Ream has been asked how it felt having the Healy driven bus run over him.  He reportedly feigned showing the tire marks across a part of his anatomy.  Despite the joking attitude about it, he had to feel the pain. 

Perhaps the upcoming show will lessen the pain?

Moreover, The Report thinks he did not deserve the treatment he received at the hand of Healy.

And, by the way, the SCPR is told that Healy has offered the safety director position to two or three, but has been turned down flat out.

Hence, Warren Price is to now be:
  • service director
  • annexation director
  • safety director, and
  • chief of staff
Coming full circle, the ball is in council's court.

Is council going to allow Healy the authority to use the hard earned Cantonian taxpayer money to reward his out-and-out loyalists while throwing the rest a few crumbs?

Make no mistake about it, at bottom, this battle is on the issue of whether or not Canton is going to be an example of "for the people and taxpaying public" open, accessible, communicative, accountable or transparent government.

Or, if the mayor controls the agenda, is it going to be about an (in his own mind) philosopher-king-esque mayor who thinks he can politically maneuver in secret (which the SCPR thinks may be a clear indication of "bad faith" in doing good things for the taxpaying public) to enhance his personal political power?

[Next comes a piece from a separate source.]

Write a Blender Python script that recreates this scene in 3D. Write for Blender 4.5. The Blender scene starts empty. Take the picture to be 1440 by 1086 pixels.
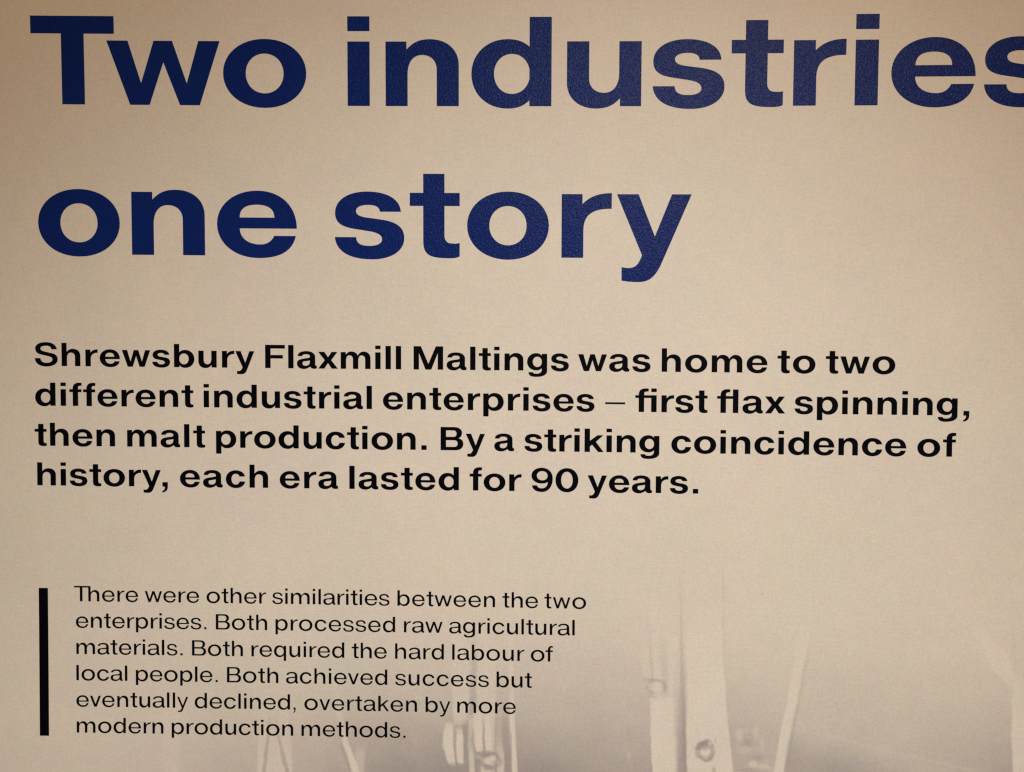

Massillon, Plain Township and Stark County government (the commissioners) are making great strides in making local government for democratic friendly, but Canton appears to be backsliding.

Last night Canton City Council did not do a good thing in voting unanimously - without having questioned the need - to go into executive session with nary a question or protest.

And to add to "the bad night" they were having, they stayed the course for 45 minutes when it should have been apparent that the session was about public policy and not about the privacy rights of individuals and their pay.

One would have thunk that once the reality of the meeting sank in, at least one of the councilpersons would have gotten up and walked out.

It should be distressing to Cantonians that nobody did!